▶ EXERCISE AIM: Below is a block of data; give all of it again word for word.

══ SUPPLIED DATA

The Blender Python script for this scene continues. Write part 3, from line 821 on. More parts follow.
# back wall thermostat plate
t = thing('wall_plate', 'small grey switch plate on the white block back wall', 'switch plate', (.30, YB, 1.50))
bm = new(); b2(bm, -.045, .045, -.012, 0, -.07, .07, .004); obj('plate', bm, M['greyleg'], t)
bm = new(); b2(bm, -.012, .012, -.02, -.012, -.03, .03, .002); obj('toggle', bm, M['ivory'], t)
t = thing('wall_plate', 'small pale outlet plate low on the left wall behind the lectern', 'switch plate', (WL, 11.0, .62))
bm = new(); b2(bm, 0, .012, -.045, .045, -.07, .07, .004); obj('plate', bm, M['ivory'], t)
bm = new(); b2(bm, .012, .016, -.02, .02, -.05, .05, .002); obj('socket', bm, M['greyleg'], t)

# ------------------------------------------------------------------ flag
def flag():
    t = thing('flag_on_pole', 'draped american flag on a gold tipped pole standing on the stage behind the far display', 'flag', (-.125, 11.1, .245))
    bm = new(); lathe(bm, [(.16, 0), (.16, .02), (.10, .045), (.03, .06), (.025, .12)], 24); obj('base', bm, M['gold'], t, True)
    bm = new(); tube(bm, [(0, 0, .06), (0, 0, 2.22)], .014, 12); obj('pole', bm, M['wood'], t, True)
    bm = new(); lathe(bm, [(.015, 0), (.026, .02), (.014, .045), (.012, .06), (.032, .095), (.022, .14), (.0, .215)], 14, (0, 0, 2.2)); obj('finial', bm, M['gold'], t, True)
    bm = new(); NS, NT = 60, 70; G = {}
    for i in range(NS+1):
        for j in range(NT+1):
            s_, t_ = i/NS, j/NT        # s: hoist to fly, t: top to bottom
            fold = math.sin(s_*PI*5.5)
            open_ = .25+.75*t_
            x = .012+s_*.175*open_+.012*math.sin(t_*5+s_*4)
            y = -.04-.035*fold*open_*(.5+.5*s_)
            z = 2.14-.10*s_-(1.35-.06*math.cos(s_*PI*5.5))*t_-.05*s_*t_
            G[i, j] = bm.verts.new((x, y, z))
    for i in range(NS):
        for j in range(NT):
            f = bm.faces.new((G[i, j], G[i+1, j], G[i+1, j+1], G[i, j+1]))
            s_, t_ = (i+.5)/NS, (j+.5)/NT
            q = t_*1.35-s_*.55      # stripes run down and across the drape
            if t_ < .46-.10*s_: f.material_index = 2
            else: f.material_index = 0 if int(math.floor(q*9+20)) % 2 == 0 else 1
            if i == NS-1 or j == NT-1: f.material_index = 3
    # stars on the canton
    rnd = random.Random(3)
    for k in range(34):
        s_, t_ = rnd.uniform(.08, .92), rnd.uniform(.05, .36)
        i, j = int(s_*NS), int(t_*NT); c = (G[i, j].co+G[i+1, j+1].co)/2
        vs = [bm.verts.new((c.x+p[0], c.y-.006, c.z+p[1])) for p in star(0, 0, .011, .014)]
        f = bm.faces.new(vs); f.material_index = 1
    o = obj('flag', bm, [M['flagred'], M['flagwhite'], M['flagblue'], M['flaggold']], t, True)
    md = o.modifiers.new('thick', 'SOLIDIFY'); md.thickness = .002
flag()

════

▶ EXERCISE SOLUTION:
The Blender Python script for this scene continues. Write part 3, from line 821 on. More parts follow.
# back wall thermostat plate
t = thing('wall_plate', 'small grey switch plate on the white block back wall', 'switch plate', (.30, YB, 1.50))
bm = new(); b2(bm, -.045, .045, -.012, 0, -.07, .07, .004); obj('plate', bm, M['greyleg'], t)
bm = new(); b2(bm, -.012, .012, -.02, -.012, -.03, .03, .002); obj('toggle', bm, M['ivory'], t)
t = thing('wall_plate', 'small pale outlet plate low on the left wall behind the lectern', 'switch plate', (WL, 11.0, .62))
bm = new(); b2(bm, 0, .012, -.045, .045, -.07, .07, .004); obj('plate', bm, M['ivory'], t)
bm = new(); b2(bm, .012, .016, -.02, .02, -.05, .05, .002); obj('socket', bm, M['greyleg'], t)

# ------------------------------------------------------------------ flag
def flag():
    t = thing('flag_on_pole', 'draped american flag on a gold tipped pole standing on the stage behind the far display', 'flag', (-.125, 11.1, .245))
    bm = new(); lathe(bm, [(.16, 0), (.16, .02), (.10, .045), (.03, .06), (.025, .12)], 24); obj('base', bm, M['gold'], t, True)
    bm = new(); tube(bm, [(0, 0, .06), (0, 0, 2.22)], .014, 12); obj('pole', bm, M['wood'], t, True)
    bm = new(); lathe(bm, [(.015, 0), (.026, .02), (.014, .045), (.012, .06), (.032, .095), (.022, .14), (.0, .215)], 14, (0, 0, 2.2)); obj('finial', bm, M['gold'], t, True)
    bm = new(); NS, NT = 60, 70; G = {}
    for i in range(NS+1):
        for j in range(NT+1):
            s_, t_ = i/NS, j/NT        # s: hoist to fly, t: top to bottom
            fold = math.sin(s_*PI*5.5)
            open_ = .25+.75*t_
            x = .012+s_*.175*open_+.012*math.sin(t_*5+s_*4)
            y = -.04-.035*fold*open_*(.5+.5*s_)
            z = 2.14-.10*s_-(1.35-.06*math.cos(s_*PI*5.5))*t_-.05*s_*t_
            G[i, j] = bm.verts.new((x, y, z))
    for i in range(NS):
        for j in range(NT):
            f = bm.faces.new((G[i, j], G[i+1, j], G[i+1, j+1], G[i, j+1]))
            s_, t_ = (i+.5)/NS, (j+.5)/NT
            q = t_*1.35-s_*.55      # stripes run down and across the drape
            if t_ < .46-.10*s_: f.material_index = 2
            else: f.material_index = 0 if int(math.floor(q*9+20)) % 2 == 0 else 1
            if i == NS-1 or j == NT-1: f.material_index = 3
    # stars on the canton
    rnd = random.Random(3)
    for k in range(34):
        s_, t_ = rnd.uniform(.08, .92), rnd.uniform(.05, .36)
        i, j = int(s_*NS), int(t_*NT); c = (G[i, j].co+G[i+1, j+1].co)/2
        vs = [bm.verts.new((c.x+p[0], c.y-.006, c.z+p[1])) for p in star(0, 0, .011, .014)]
        f = bm.faces.new(vs); f.material_index = 1
    o = obj('flag', bm, [M['flagred'], M['flagwhite'], M['flagblue'], M['flaggold']], t, True)
    md = o.modifiers.new('thick', 'SOLIDIFY'); md.thickness = .002
flag()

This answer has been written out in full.